Q. When is the book to be published, and where might one find a copy?

The Handbook is coming out in August 2018, and can be purchased from SAGE directly or via other online providers. It will also be launched officially at the European International Studies Association’s (EISA) 12th Pan-European Conference on International Relations (12–15 September 2018) in Prague, where we are organising a reception and a roundtable with some of our authors and Editorial Board members.
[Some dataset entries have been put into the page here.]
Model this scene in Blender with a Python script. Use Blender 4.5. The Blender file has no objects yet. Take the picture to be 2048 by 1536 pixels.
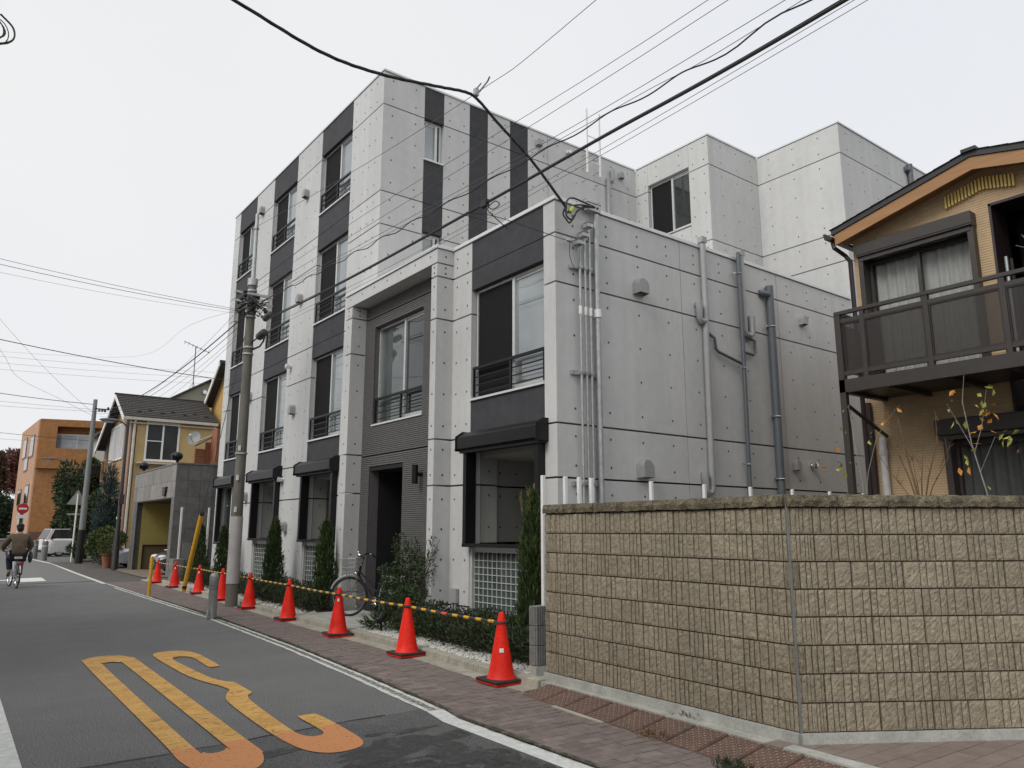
import bpy, bmesh, math, random
import numpy as np
from mathutils import Vector, Matrix
random.seed(7); rng = np.random.default_rng(7)
S = bpy.context.scene
COL = S.collection
R = math.radians

# ------------------------------------------------------------------ camera
cam = bpy.data.cameras.new('camera'); camo = bpy.data.objects.new('camera', cam); COL.objects.link(camo)
cam.sensor_width = 36.0; cam.lens = 1517.25 / 2048 * 36.0
cam.clip_start = 0.05; cam.clip_end = 2000
camo.location = (0, 0, 1.57); camo.rotation_euler = (R(90 + 10.922), 0, R(-37.294))
S.camera = camo
# ------------------------------------------------------------------ sky and sun (overcast, brighter to the left)
SUN_EL, SUN_AZ = 43.0, -99.0          # azimuth clockwise from +Y
W = bpy.data.worlds.new('World'); S.world = W; W.use_nodes = True
nt = W.node_tree; nt.nodes.clear()
wo = nt.nodes.new('ShaderNodeOutputWorld'); bg = nt.nodes.new('ShaderNodeBackground')
sky = nt.nodes.new('ShaderNodeTexSky'); sky.sky_type = 'NISHITA'; sky.sun_disc = False
sky.sun_elevation = R(SUN_EL); sky.sun_rotation = R(SUN_AZ); sky.dust_density = 4.0
mix = nt.nodes.new('ShaderNodeMixRGB'); mix.inputs[0].default_value = 0.93      # closed cloud deck over the sky
tc = nt.nodes.new('ShaderNodeTexCoord'); nz = nt.nodes.new('ShaderNodeTexNoise')
nz.inputs['Scale'].default_value = 1.7; nz.inputs['Detail'].default_value = 3
ramp = nt.nodes.new('ShaderNodeValToRGB')
ramp.color_ramp.elements[0].position = 0.3; ramp.color_ramp.elements[0].color = (7.2, 7.35, 7.7, 1)
ramp.color_ramp.elements[1].position = 0.7; ramp.color_ramp.elements[1].color = (7.75, 7.75, 7.75, 1)
nt.links.new(tc.outputs['Generated'], nz.inputs['Vector'])
nt.links.new(nz.outputs['Fac'], ramp.inputs[0])
nt.links.new(sky.outputs[0], mix.inputs[1]); nt.links.new(ramp.outputs[0], mix.inputs[2])
nt.links.new(mix.outputs[0], bg.inputs['Color']); bg.inputs['Strength'].default_value = 0.10
nt.links.new(bg.outputs[0], wo.inputs[0])
sl = bpy.data.lights.new('sun', 'SUN'); sl.energy = 1.5; sl.angle = R(28); sl.color = (1.0, 0.975, 0.93)
slo = bpy.data.objects.new('sun', sl); COL.objects.link(slo)
_d = Vector((math.sin(R(SUN_AZ)) * math.cos(R(SUN_EL)), math.cos(R(SUN_AZ)) * math.cos(R(SUN_EL)), math.sin(R(SUN_EL))))
slo.rotation_euler = _d.to_track_quat('Z', 'Y').to_euler(); slo.location = _d * 60
S.view_settings.view_transform = 'Standard'; S.view_settings.look = 'None'
S.view_settings.exposure = 0.25; S.view_settings.gamma = 1.0
S.view_settings.use_curve_mapping = False
S.render.engine = 'CYCLES'; S.cycles.max_bounces = 6

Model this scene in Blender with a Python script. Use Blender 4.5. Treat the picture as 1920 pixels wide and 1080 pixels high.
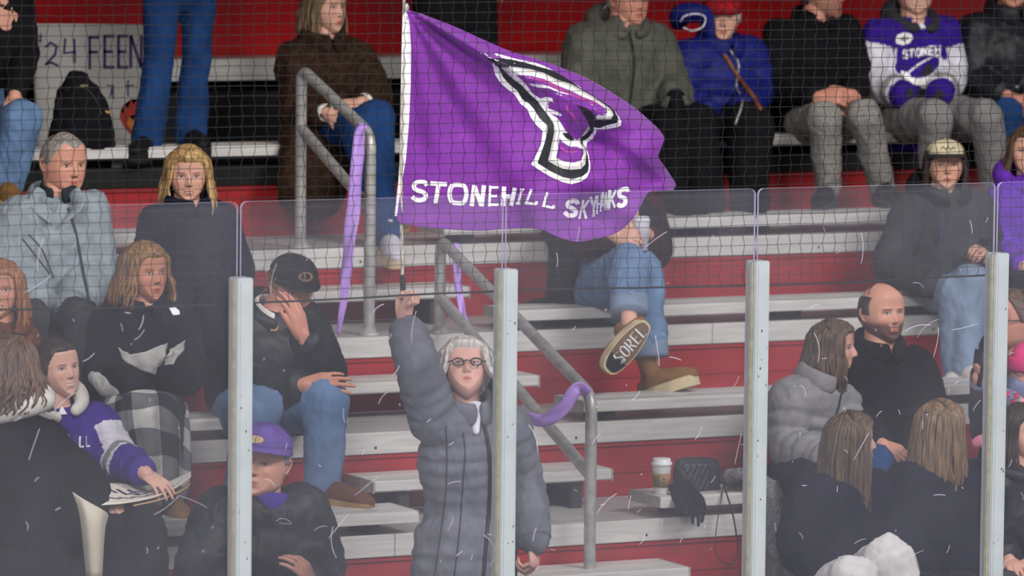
import bpy, bmesh, math, random
import numpy as np
from math import sin, cos, pi, radians, tan, sqrt
from mathutils import Vector, Matrix, noise
from mathutils.bvhtree import BVHTree

for o in list(bpy.data.objects): bpy.data.objects.remove(o)
random.seed(7); np.random.seed(7)
scene = bpy.context.scene
COL = scene.collection

# ------------------------------------------------------------------ camera
FPX = 9580.0
YAW, PITCH, ROLL = radians(27), radians(5.09), radians(0.6)
Fw = np.array([sin(YAW)*cos(PITCH), cos(YAW)*cos(PITCH), -sin(PITCH)])
R0 = np.array([cos(YAW), -sin(YAW), 0.0]); U0 = np.cross(R0, Fw)
Rt = R0*cos(ROLL) + U0*sin(ROLL); Up = -R0*sin(ROLL) + U0*cos(ROLL)
DG = 17.6
CAM = np.array([-DG*sin(YAW), -DG*cos(YAW), 2.6 + (364-540+FPX*tan(PITCH))/FPX*DG])
cd = bpy.data.cameras.new('camera'); cam = bpy.data.objects.new('camera', cd); COL.objects.link(cam)
cam.matrix_world = Matrix(((Rt[0], Up[0], -Fw[0], CAM[0]), (Rt[1], Up[1], -Fw[1], CAM[1]), (Rt[2], Up[2], -Fw[2], CAM[2]), (0, 0, 0, 1)))
cd.sensor_width = 36; cd.lens = 36*FPX/1920; cd.clip_end = 200; cd.clip_start = 0.5
cd.dof.use_dof = True; cd.dof.focus_distance = 19.0; cd.dof.aperture_fstop = 3.2
scene.camera = cam

# ------------------------------------------------------------------ light
w = bpy.data.worlds.new('arena_air'); scene.world = w; w.use_nodes = True
w.node_tree.nodes['Background'].inputs[0].default_value = (0.86, 0.88, 1.0, 1)
w.node_tree.nodes['Background'].inputs[1].default_value = 0.33
def area(name, loc, target, sx, sy, power, col=(1, 0.97, 0.93)):
    l = bpy.data.lights.new(name, 'AREA'); l.shape = 'RECTANGLE'; l.size = sx; l.size_y = sy; l.energy = power; l.color = col
    o = bpy.data.objects.new(name, l); COL.objects.link(o); o.location = loc
    d = Vector(target) - Vector(loc); o.rotation_euler = d.to_track_quat('-Z', 'Y').to_euler(); return o
area('rink_lamp', (-6, -6.5, 8.5), (0, 2.5, 1.2), 4, 1.6, 760)
area('rink_lamp', (3.5, -5.5, 8.5), (0.5, 2.5, 1.2), 4, 1.6, 740)
area('rink_lamp', (-1, -16, 9.0), (0, -9, 0), 8, 3, 420)
vs = scene.view_settings
vs.view_transform = 'Standard'; vs.look = 'None'; vs.gamma = 1; vs.use_curve_mapping = False; vs.exposure = 0.0

# ------------------------------------------------------------------ helpers
def ray(px, py):
    d = Fw*FPX + Rt*(px-960) + Up*(540-py); return d/np.linalg.norm(d)
def P(px, py, Y):
    d = ray(px, py); return CAM + d*((Y-CAM[1])/d[1])
def PZ(px, py, z):
    d = ray(px, py); return CAM + d*((z-CAM[2])/d[2])
def proj(p):
    v = np.asarray(p, float)-CAM; z = v@Fw; return 960+FPX*(v@Rt)/z, 540-FPX*(v@Up)/z

def s2l(v): return v/12.92 if v <= 0.04045 else ((v+0.055)/1.055)**2.4
def rgb(r, g, b): return (s2l(r/255), s2l(g/255), s2l(b/255), 1)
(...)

The conference will be the first major academic event in International Relations following the Handbook’s publication, and we’re very grateful to SAGE and to the programme chairs, Dr Ayşe Zarakol (from Cambridge’s own POLIS Department) and Dr Halvard Leira, who are also among the contributors to the volume, for the opportunity to celebrate its publication with the larger community.

Bonus question (if you dare): Please summarise the book in a tweet.

In the words of one of our reviewers:

The SAGE Handbook of the History, Philosophy & Sociology of IR is a landmark…providing a panorama of the discipline, but also embracing it as a global project…[It] opens up new horizons for IR and reshapes our understanding of the world we have made together.